With the blessing of the New York Times, the Obama administration has succeeded in cementing a dubious conventional wisdom about the Syrian government's alleged use of chemical weapons last Aug. 21 -- without presenting a shred of actual evidence.
In a front-page story co-written by Michael R. Gordon, who also co-wrote the infamous "aluminum tube" article falsely accusing Iraq of building nuclear centrifuges in 2002, the Times included the U.S. allegations about Syria's chemical weapons use into its storyline as flat fact, not a point in serious dispute.
The story continues in that vein, accepting as indisputable fact that the Syrian government was behind the Aug. 21 attack on a suburb of Damascus despite significant doubts among independent analysts, UN inspectors and, I'm told, U.S. intelligence analysts.
Indeed, the reported lack of consensus in the U.S. intelligence community helps explain why a four-page U.S. "Government Assessment" of the incident was released on Aug. 30 not by the Director of National Intelligence but by the White House press office and was touted not by the DNI but Secretary of State John Kerry. The U.S. government's white paper contained no evidence to support its assertions blaming the government of President Bashar al-Assad.
Though the Aug. 21 incident brought the United States to the brink of another Middle East war, the Obama administration has refused over the past two months to release any proof that it claims to possess, such as communications intercepts, images of rocket launches or even the basis for its precise count, "1,429," of those supposedly killed by Sarin gas.
The U.S. government has even denied U.S. congressman Rep. Alan Grayson, D-Florida, access to the supposed evidence under-girding President Barack Obama's request for authorization to use force against Syria, a proposal that is now in abeyance pending Syria's compliance with a Russian plan for destroying Syria's stockpile of chemical weapons.

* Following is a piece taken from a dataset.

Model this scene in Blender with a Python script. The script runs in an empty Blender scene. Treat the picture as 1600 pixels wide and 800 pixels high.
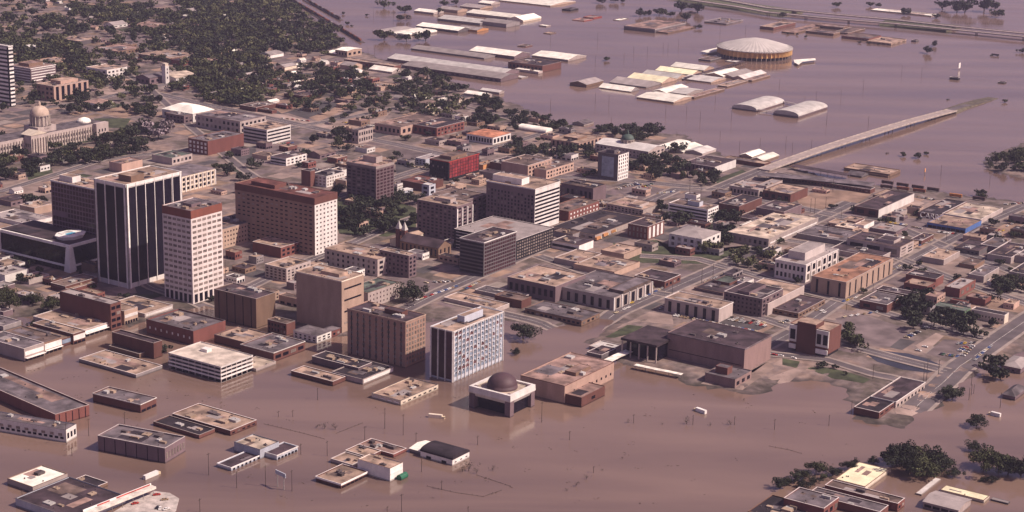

Grayson, who has publicly questioned why the administration insists on withholding its evidence, was informed by the House Intelligence Committee that he would not be allowed to look at the intelligence because he gave an unrelated floor speech citing published charts about National Security Agency spying that were leaked by ex-NSA contractor Edward Snowden.
The committee chairman, Rep. Mike Rogers, R-Michigan, also justified the denial, in part, because Obama's request to use force is not currently before the House. According to an article in Politico, Rogers said requests to review intelligence information are weighed against "the sensitivity to the national defense or the confidential conduct of the foreign relations of the United States of the information sought ... the likelihood of its being directly or indirectly disclosed [and] the jurisdictional interest of the member making the request."
However, there remains the distinct possibility that the fluid developments in Syria could suddenly put Obama's war resolution back before Congress amid demands for an immediate up-or-down vote, while leaving no time for a careful review of the dubious casus belli.
Time for Examination
In the heat of a new war fever, there would be little patience for unwinding the conventional wisdom blaming the Aug. 21 attack on the Syrian government. That's especially true now that the New York Times and much of the mainstream U.S. news media has accepted the allegations as indisputable truth.
Ideally, the careful scrutiny that a case for war should demand would come when passions are tempered -- as they are now -- not at their hottest. But the Obama administration, the House Intelligence Committee and, indeed, the major U.S. news media seem to believe that the public and even members of Congress should just fall in line.
Over the past two months, I've heard repeatedly that the public shouldn't expect to see the intelligence that justifies war despite the bitter and bloody experience of the Iraq invasion (not to mention a long and sorry history of other U.S. government lies and propaganda justifying wars).
President Obama has a curious understanding of the word "transparency," by which he seems to mean: keeping the public in the dark and giving a peek at the "evidence" only to officials who won't ask any tough questions. Though he is not the first president to obsess over secrecy, some presidents have shown more respect for American and world public opinion, even if that requires sacrificing some modest intelligence advantage.
Think of President John Kennedy exposing the U-2's high-resolution-photo capabilities to show the world the Soviet missiles in Cuba in 1962; President Ronald Reagan revealing the U.S. ability to intercept Soviet air communications after the KAL-007 shoot-down in 1983; even President George W. Bush authorizing Secretary of State Colin Powell to reveal phone intercepts in support of the Iraq invasion in 2003. Granted, some of those revelations (like the KAL-007 and Iraqi intercepts) were doctored to make a propaganda case, but exposure of the intelligence capabilities was real.
It's hard to believe that the Obama administration's sources and methods regarding the Aug. 21 incident are any more sensitive than the intelligence techniques released by earlier presidents. The world surely knows that the United States can intercept phone calls and has satellites that can record both visual and infrared images with great precision.